A sign reads “You Don’t Pause A Genocide, You End It!” during a pro-Palestinian march in London on Nov. 25, 2023. (Photo courtesy of Ellie Quinn)
Lapid blurs these facts because the mere notion of Israel being associated with the word “genocide” doesn’t fit the Zionist Weltanschauung, in which Israel is incapable of indiscriminate carnage because it is an exceptional victim amid a region of savages requiring authoritarian rule.
The official Israeli line is that war justifies Israel’s killing of civilians. In comments prior to Tuesday’s cease-fire deal, Israeli Prime Minister Benjamin Netanyahu vowed to continue his bombardment of Gaza after the cease-fire ends. “We are at war, and we will continue the war,” he said. “We will continue until we achieve all our goals.”

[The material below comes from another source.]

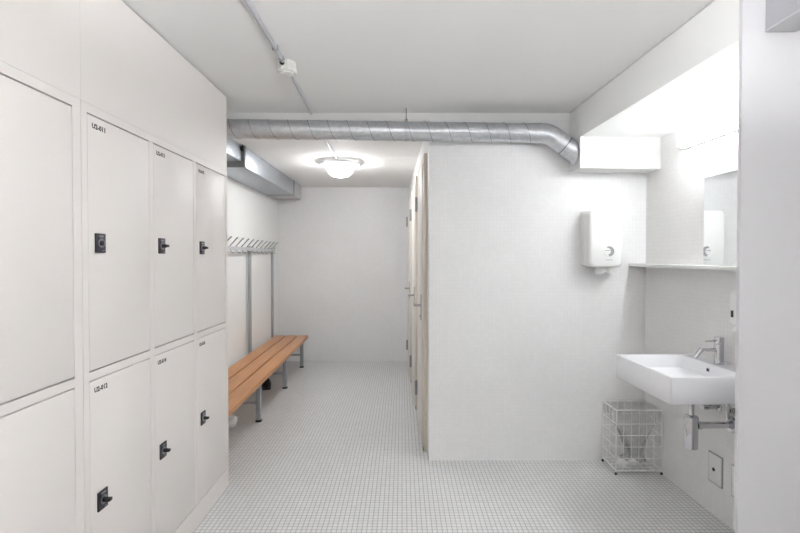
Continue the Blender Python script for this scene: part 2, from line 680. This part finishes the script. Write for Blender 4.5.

Those goals are publicly to dismantle Hamas, but privately, the goals are much more sinister. As Mohammed El-Kurd, a Palestinian activist and correspondent for The Nation, wrote, “Netanyahu’s goal is to destroy Gaza’s political and social infrastructure … Destroying Hamas is merely a battlecry, a promise he’s selling to the Israeli public.”
What Netanyahu really seeks is the destruction of the Palestinian will, the will to live, to aspire and to dream of statehood. In 2015, his entire campaign was premised on ensuring that no Palestinian state would ever be established on his watch. And while telling the world today that all he wants is peace, he is reported to once again be repeating to frustrated members of his Likud party that he is “the only one who will prevent a Palestinian state” in Gaza and the West Bank.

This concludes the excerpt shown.